IOW, it's gonna be a clusterfuck.  An epic clusteruck.  Assail's the final great mystery of the series...there are still many lesser ones, but Assail is the big one, that has been built up to over the course of 16 different books.  All we know about it is that it's so bad the Crimson Guard and T'lan Imass got absolutely slaughtered there, and neither group are known for being easy to kill.  And that there are Tyrants there, but the Tyrants are apparently human, not Jaghut.  Beyond that...nothing.

McGrupp

Finally got around to reading Machiavelli's 'The Prince' (been on my reading list for a while) Also someone stole my first copy of it off my porch one night. At the time I thought it was hilarious and ironic that it got stolen but now that I've read the thing I see it really wasn't.

I have to say that for all its reputation as an 'evil scheming' book, I don't really see it that way. It certainly lends itself to that but it seems more of a 'this is how the world really is and works, ugly though it may be, and this is what you can do to manipulate things to your benefit.'  To be sure it's full of amoral stuff but I view it more as a look at politics once preconcieved notions of morality are removed, which reveals a very familiar landscape.

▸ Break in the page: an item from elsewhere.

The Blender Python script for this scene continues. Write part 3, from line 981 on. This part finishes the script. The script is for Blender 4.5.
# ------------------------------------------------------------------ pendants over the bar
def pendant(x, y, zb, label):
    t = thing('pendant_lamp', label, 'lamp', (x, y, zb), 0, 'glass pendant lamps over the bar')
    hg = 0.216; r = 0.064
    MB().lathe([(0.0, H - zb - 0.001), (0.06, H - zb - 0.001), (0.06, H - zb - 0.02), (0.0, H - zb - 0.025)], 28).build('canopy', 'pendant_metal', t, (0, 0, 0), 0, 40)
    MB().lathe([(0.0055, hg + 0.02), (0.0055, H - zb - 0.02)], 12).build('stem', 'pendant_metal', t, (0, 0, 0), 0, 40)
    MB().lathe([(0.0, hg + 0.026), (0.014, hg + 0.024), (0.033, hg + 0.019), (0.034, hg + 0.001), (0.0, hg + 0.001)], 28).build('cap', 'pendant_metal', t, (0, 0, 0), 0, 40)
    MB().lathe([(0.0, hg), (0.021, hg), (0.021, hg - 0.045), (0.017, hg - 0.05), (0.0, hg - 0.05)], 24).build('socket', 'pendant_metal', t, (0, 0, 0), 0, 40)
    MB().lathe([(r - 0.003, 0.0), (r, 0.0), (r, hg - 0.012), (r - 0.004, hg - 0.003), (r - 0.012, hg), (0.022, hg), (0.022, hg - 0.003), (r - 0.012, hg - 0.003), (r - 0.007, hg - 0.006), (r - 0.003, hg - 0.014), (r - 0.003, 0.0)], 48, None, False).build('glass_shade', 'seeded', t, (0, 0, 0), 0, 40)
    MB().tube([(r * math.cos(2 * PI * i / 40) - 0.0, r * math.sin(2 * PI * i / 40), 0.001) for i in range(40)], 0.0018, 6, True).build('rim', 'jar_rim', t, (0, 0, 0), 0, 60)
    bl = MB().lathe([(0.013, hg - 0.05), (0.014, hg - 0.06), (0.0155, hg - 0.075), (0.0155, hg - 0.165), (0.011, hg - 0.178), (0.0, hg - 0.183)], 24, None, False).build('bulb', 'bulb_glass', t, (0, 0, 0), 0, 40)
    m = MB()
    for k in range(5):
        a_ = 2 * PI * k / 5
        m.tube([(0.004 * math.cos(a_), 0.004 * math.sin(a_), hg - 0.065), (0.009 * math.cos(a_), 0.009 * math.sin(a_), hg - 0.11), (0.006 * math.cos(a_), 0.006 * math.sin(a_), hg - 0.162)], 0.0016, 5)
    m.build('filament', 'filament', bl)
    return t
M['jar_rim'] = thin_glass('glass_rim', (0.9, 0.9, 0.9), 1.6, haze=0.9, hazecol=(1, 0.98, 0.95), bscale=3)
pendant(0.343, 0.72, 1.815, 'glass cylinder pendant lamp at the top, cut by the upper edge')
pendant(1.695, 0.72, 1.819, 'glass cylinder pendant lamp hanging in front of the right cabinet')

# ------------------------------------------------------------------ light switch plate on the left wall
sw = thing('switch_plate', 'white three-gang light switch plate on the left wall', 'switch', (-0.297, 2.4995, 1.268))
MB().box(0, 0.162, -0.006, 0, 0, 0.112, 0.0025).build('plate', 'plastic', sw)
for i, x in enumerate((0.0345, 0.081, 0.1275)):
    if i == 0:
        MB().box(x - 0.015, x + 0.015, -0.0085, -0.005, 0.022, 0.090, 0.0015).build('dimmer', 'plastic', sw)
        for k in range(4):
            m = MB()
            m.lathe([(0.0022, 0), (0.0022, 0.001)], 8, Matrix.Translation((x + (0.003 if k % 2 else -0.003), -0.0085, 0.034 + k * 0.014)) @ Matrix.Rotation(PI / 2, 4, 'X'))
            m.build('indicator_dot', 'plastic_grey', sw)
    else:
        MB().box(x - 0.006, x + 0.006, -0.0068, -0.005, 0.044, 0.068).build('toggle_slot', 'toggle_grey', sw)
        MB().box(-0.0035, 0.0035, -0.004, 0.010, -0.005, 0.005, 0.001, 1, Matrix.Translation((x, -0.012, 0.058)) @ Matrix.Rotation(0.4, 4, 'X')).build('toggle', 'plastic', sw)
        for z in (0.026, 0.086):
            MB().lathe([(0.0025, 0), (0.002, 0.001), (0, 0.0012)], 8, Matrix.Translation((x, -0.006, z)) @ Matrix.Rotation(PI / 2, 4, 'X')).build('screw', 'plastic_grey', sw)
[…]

I'm still mulling it over and may reread it (it's actually a pretty fast read) but I can't help thinking that there are ideas and concepts in here that can be harnessed for other purposes. After all if 'The Prince' is considered an 'instruction manual' for the machine, there should be some good information on where to put the monkey wrench. If my thoughts congeal I'll try to make a post about it.

Also reading The Drunkard's Walk: How Randomness Rules Our Lives by Leonard Mlodinow. It's about randomness, probability and how our misconceptions of them can skew our way of thinking. Pretty interesting so far.

Cramulus

Finally got around to reading VALIS, by Phillip K Dick. That's the book from whence the term "Black Iron Prison" originated.

Really fantastic read. Enjoyed every word of it. It's one of those books that will make you a little bit crazy if you let it get into your head.